To say that my fairy tale dream had a few misguided follies of illusion is putting it mildly. Crazy Horse was doing his best to make me see the light, but I just didn’t have a clue what he was going on about. I don’t blame myself - I just didn’t know any better. But in looking back, knowing now what I didn’t know then, here is what Crazy Horse was desperately trying to tell me about our Charlie-Chaplin-esque charade:
“Mints and carrots? Sure – I’ll take them. In fact, I’ll gleefully bite the hand that feeds me to show you your treats don’t change the fact that I find you a royal pain in my noble behind. You leave me in this small corral for days at a time, then when you do show up you’re loud, clumsy and buzz around me like a nasty fly. You’re always fussing around my head, which drives me crazy. And you have no business being up on my back unless you learn to ride – really well, I might add.
Those half-hearted bucks every time you get on my back (believe me, if I wanted you off, you’d be off!) are telling you that your balance is atrocious and your “now-they’re-here, now-they’re-gone” hands wreak havoc on my mouth, which if you haven’t figured out, is oh-so sensitive.
Nicker when you come to ride me? Fat chance. Turn my hind end and walk away is what you get, and exactly what you deserve.
Add to this, brushing my coat until my skin hurts, pulling my mane (can you imagine what it would feel like to have your hair pulled out?), leading me around like a dog on a leash (how humiliating) and when I get a little indignant about such treatment, you get mad or frightened and yell or yank on my head. Can you understand that from my perspective, this relationship pretty much sucks? To err is human, to forgive is equine is all I have to say.”
It is an unspoken agreement among women that we intuitively understand and relate to horses. Maybe it’s the resonance of recognizing ourselves – the woman and the horse have shared many parallels in our deeply flamboyant histories. Maybe it’s an affinity for their graceful beauty, their fragile dispositions, their strong wills and their forgiving spirits.

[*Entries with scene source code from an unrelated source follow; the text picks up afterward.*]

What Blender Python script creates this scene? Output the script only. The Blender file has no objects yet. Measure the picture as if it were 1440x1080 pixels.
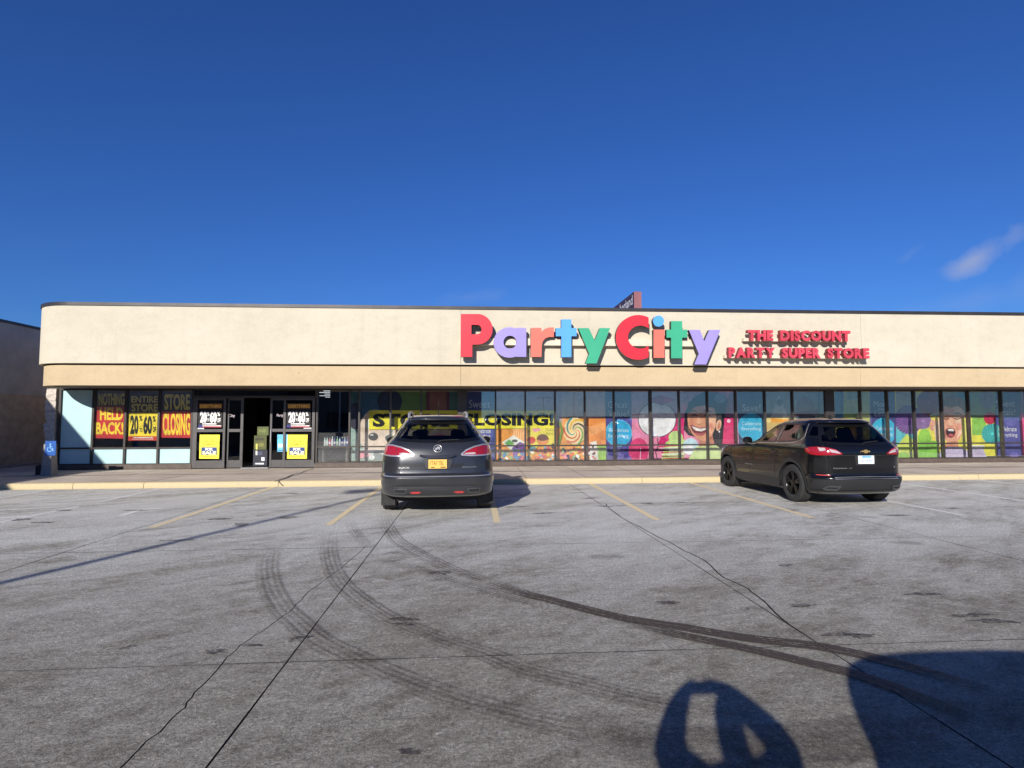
import bpy, bmesh, math, random
from math import sin, cos, tan, pi, radians, sqrt, atan2, hypot
from mathutils import Vector, Matrix, geometry
from mathutils.bvhtree import BVHTree

random.seed(7)
S = bpy.context.scene
COL = S.collection

# ------------------------------------------------------------------ camera, light
FPX, PITCH, YAW, ROLL = 817.5, 0.06339, 0.07097, -0.00272     # in photograph pixels / radians
CAMH = 1.6
fw = Vector((sin(YAW)*cos(PITCH), cos(YAW)*cos(PITCH), sin(PITCH)))
rt0 = Vector((cos(YAW), -sin(YAW), 0)); up0 = rt0.cross(fw)
rt = cos(ROLL)*rt0 + sin(ROLL)*up0
up = -sin(ROLL)*rt0 + cos(ROLL)*up0
cam_d = bpy.data.cameras.new('camera'); cam = bpy.data.objects.new('camera', cam_d); COL.objects.link(cam)
cam_d.sensor_width = 36; cam_d.lens = FPX/1440*36; cam_d.clip_start = .02; cam_d.clip_end = 3000
m = Matrix((rt, up, -fw)).transposed().to_4x4(); m.translation = (0, 0, CAMH)
cam.matrix_world = m
S.camera = cam

SUN_AZ, SUN_EL = radians(21.4), radians(22.9)     # azimuth of the light's travel from +Y toward +X
LDIR = Vector((sin(SUN_AZ)*cos(SUN_EL), cos(SUN_AZ)*cos(SUN_EL), -sin(SUN_EL)))
sd = bpy.data.lights.new('sun', 'SUN'); sd.energy = 5.0; sd.angle = radians(.53); sd.color = (1, .945, .865)
sun = bpy.data.objects.new('sun', sd); COL.objects.link(sun)
sun.rotation_euler = LDIR.to_track_quat('-Z', 'Y').to_euler()

W = bpy.data.worlds.new('World'); S.world = W; W.use_nodes = True
wn = W.node_tree.nodes; wl = W.node_tree.links; wn.clear()
def wnode(t, **k):
    n = wn.new(t)
    for a, b in k.items(): setattr(n, a, b)
    return n
sky = wnode('ShaderNodeTexSky', sky_type='NISHITA', sun_disc=False, sun_elevation=SUN_EL, sun_rotation=pi+SUN_AZ,
            altitude=200, air_density=1.15, dust_density=.05, ozone_density=3.0)
bg = wnode('ShaderNodeBackground'); wo = wnode('ShaderNodeOutputWorld')
bg.inputs[1].default_value = .06
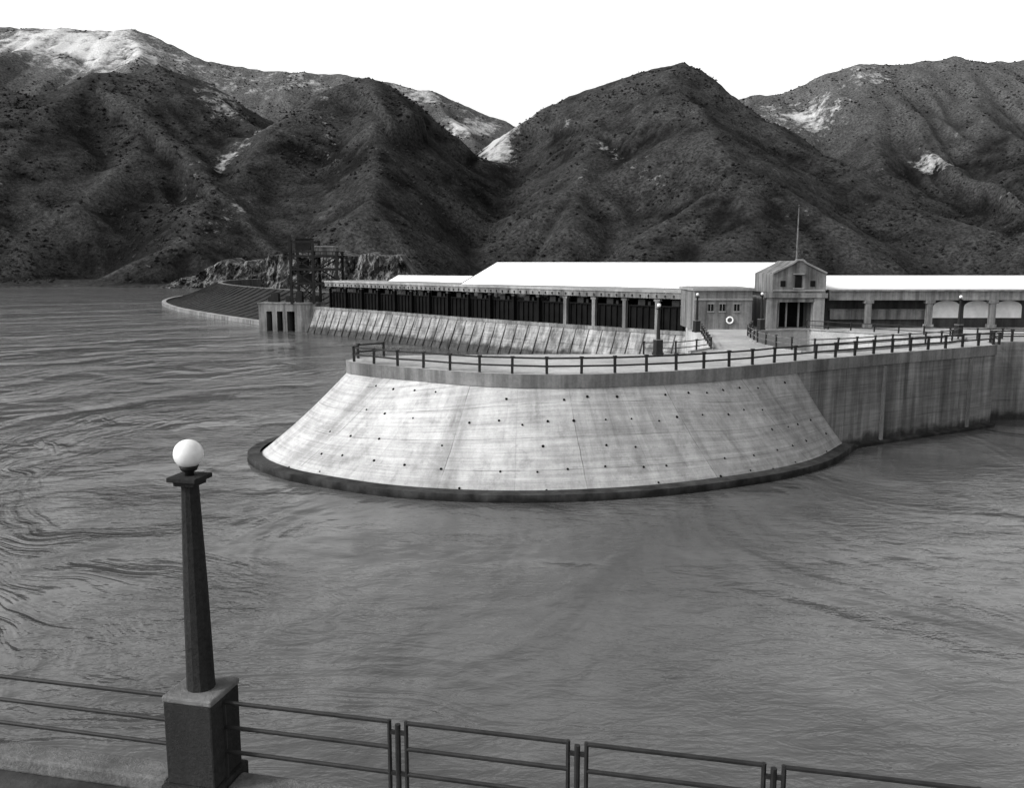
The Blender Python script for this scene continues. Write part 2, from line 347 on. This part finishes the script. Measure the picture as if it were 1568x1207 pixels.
# rock bluff on the far shore
bx = np.linspace(0, 1, 220); bz = np.linspace(0, 1, 18); BX, BZ = np.meshgrid(bx, bz)
wx_ = -190+BX*142; hgt = (9+9*np.clip(BX*1.8, 0, 1)+3.5*fbm(BX*16, BX*0, 6, 4))*np.clip((1-BX)*14, 0, 1)*np.clip(BX*5, 0.1, 1)
zz = -1+BZ*(hgt+1); yy = 474-22*BX+9*BZ**1.5+9*fbm(BX*30, BZ*2, 61, 5, .7)
vb = np.stack([wx_, yy, zz], -1).reshape(-1, 3); vtop = np.stack([wx_[-1], yy[-1]+26, zz[-1]+1], -1)
ii = np.arange(220*18).reshape(18, 220); fb = np.stack([ii[:-1, :-1], ii[:-1, 1:], ii[1:, 1:], ii[1:, :-1]], -1).reshape(-1, 4).tolist()
o = 220*18; fb += [(int(ii[-1, k]), int(ii[-1, k+1]), o+k+1, o+k) for k in range(219)]
t = NT('bluff_rock', .95, .1); tc = t.n('ShaderNodeTexCoord'); P = tc.outputs['Object']
t.gray(t.math('MULTIPLY', t.mrange(t.noise(P, .14, 6, .75), .40, .66, .012, .22), t.mrange(t.noise(P, .9, 4, .7, mp=((1, 1, .35),)), .3, .7, .5, 1.4)))
t.l(t.bump(t.noise(P, .7, 5, .7), 1, 1.0), t.b.inputs['Normal'])
b = MB(); b.v = [tuple(q) for q in vb.tolist()+vtop.tolist()]; b.f = [tuple(q) for q in fb]; b.obj('rock_bluff', t.m)

# ------------------------------------------------------------ railings
def railing(path, name, zb, h=1.05, step=2.3, mat=None, pw=.17, rails=(1.0, .52), rw=.09, mat2=None):
    e = empty(name); R = resample(path, step); P_ = MB(); Q = MB()
    jit = [random.uniform(-.025, .025) for _ in R]
    for i, p in enumerate(R):
        q = R[min(i+1, len(R)-1)]-R[max(0, i-1)]; an_ = math.atan2(q[1], q[0])
        P_.beam((p[0], p[1], zb), (p[0]+jit[i], p[1]+jit[i]*.5, zb+h), pw, pw)
        P_.box((p[0]+jit[i], p[1]+jit[i]*.5, zb+h+.02), (pw+.06, pw+.06, .05), an_)
    for i, (a, c) in enumerate(zip(R[:-1], R[1:])):
        for rz in rails: Q.beam((a[0], a[1], zb+rz*h-.06+jit[i]*.8), (c[0], c[1], zb+rz*h-.06+jit[i+1]*.8), rw, rw*1.2)
    P_.obj('posts', mat or M['rail'], e); Q.obj('rails', mat2 or mat or M['rail'], e); return e

# ------------------------------------------------------------ pier (training-wall nose)
top = [(-6, 66.8), (-9, 66.2), (-11.2, 64.8), (-11.7, 62.8), (-10.4, 61.2), (-8.1, 59.5), (-6.2, 58.3), (-4.4, 57.1), (-1.8, 55.8), (.65, 55.1), (3.5, 55), (6.4, 55.5), (9.5, 56.5), (12.7, 57.9), (16.2, 59.9), (20.2, 62.5)]
bot = [(-8, 73), (-14, 71.5), (-17.8, 67.8), (-18.6, 63.5), (-17.4, 60.0), (-14.6, 56.6), (-11.3, 54.3), (-7.5, 52.3), (-3.3, 51.2), (.6, 50.9), (4.6, 51.3), (8.7, 52.3), (13, 54.1), (17.6, 56.7), (21.6, 60.2), (25.2, 65.4)]
T = catmull(top, 8); B = catmull(bot, 8)
pier = empty('concrete_pier')
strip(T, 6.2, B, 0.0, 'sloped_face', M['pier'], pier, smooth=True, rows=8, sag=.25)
Bo = offset(B, .62); Bo2 = offset(B, .54)
strip(offset(B, -.35), .52, Bo2, .46, 'footing_top', M['skirt'], pier, smooth=True)
strip(Bo2, .46, Bo, -.6, 'footing_face', M['skirt'], pier, smooth=True)
right = [(20.2, 62.5), (24.4, 65.15), (28.9, 67.9), (33.6, 70.6), (38.4, 73.3), (41.0, 74.9)]
loop_front = T+[np.array(p) for p in right[1:]]
strip(offset(loop_front, .12), 7.0, offset(loop_front, .12), 6.15, 'parapet_band', M['cap'], pier)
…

Whatever it is, all we know is we desperately want to bring happiness to their lives in whatever small way we can. And I can wholeheartedly tell you that happiness comes to them when we care enough to learn and become fluent in their language, not expect them to understand ours. Staying in the moment with them and giving them what they need rather than expecting them to make us happy means more to any horse than the tastiest carrots or the prettiest bridle.
When they see and feel that you are there for them, not just there for you, they drop their resistance and, in their amazing forgiveness, happily oblige our wildest imaginings.